Developing Threat Hunting as a Practice
Threat hunting as a discipline is a relatively new practice area. It evolved from a combination of SecOps and forensic investigation activities. Now, when an incident occurs, professionals engage in a reactive manner to gather artifacts and information to define the scope of an incident and remediation requirements.
The first integration and evolution of these activities came a few years ago, when operating perspectives changed to assume the organization has already been breached. With this reversal in perspective and approach, organizations needed some of their more skilled personnel to use their experience and whatever tools they could cobble together to search for indications of breaches. These investigations were focused on internal artifact and intelligence gathering, and the insider threat.
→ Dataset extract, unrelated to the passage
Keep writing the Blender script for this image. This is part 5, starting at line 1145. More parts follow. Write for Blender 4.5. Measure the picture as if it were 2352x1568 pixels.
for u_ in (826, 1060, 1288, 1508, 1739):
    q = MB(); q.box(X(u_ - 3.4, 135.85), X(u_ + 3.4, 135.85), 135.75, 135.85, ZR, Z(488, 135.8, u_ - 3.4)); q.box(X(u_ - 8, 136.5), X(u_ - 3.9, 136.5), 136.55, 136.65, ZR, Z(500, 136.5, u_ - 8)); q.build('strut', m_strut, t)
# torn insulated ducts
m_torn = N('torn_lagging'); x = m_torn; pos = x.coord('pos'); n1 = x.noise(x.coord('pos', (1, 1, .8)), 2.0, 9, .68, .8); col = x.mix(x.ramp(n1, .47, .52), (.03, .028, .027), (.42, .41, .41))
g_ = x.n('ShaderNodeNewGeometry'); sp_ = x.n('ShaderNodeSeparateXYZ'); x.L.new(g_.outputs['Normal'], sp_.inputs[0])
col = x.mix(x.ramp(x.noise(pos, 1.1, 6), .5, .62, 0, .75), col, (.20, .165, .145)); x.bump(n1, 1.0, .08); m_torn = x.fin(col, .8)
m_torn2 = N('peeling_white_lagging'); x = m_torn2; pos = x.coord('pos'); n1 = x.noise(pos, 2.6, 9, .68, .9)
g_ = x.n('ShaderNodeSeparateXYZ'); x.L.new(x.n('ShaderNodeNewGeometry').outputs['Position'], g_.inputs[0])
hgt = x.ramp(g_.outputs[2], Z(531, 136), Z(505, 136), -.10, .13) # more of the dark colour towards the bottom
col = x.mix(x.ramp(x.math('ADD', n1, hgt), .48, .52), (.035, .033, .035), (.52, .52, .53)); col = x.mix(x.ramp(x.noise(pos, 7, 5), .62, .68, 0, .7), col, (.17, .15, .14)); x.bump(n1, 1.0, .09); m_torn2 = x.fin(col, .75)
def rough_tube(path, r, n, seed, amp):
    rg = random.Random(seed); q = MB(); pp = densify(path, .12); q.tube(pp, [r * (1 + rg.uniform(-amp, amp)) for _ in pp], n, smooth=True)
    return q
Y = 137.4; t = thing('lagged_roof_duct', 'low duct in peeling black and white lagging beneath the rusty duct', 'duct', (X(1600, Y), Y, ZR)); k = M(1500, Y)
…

As cybercrime grew into a serious global threat to all businesses and fueled the growth of the dark web as a stolen information market, forward-thinking organizations are now looking externally to find indicators of threat and compromise. Whether looking for stolen information for sale or domains mimicking their brand, they know early detection is important.
One of the crucial aspects of any threat hunt is making the process of investigation as methodical and repeatable as possible for two reasons. A methodical approach means investigators cover more leads faster to reduce discovery time. Repeatable processes mean that people of lower skill can more easily follow them to learn and become better. Together, these two options represent one programmatic approach, increasing the probability of success.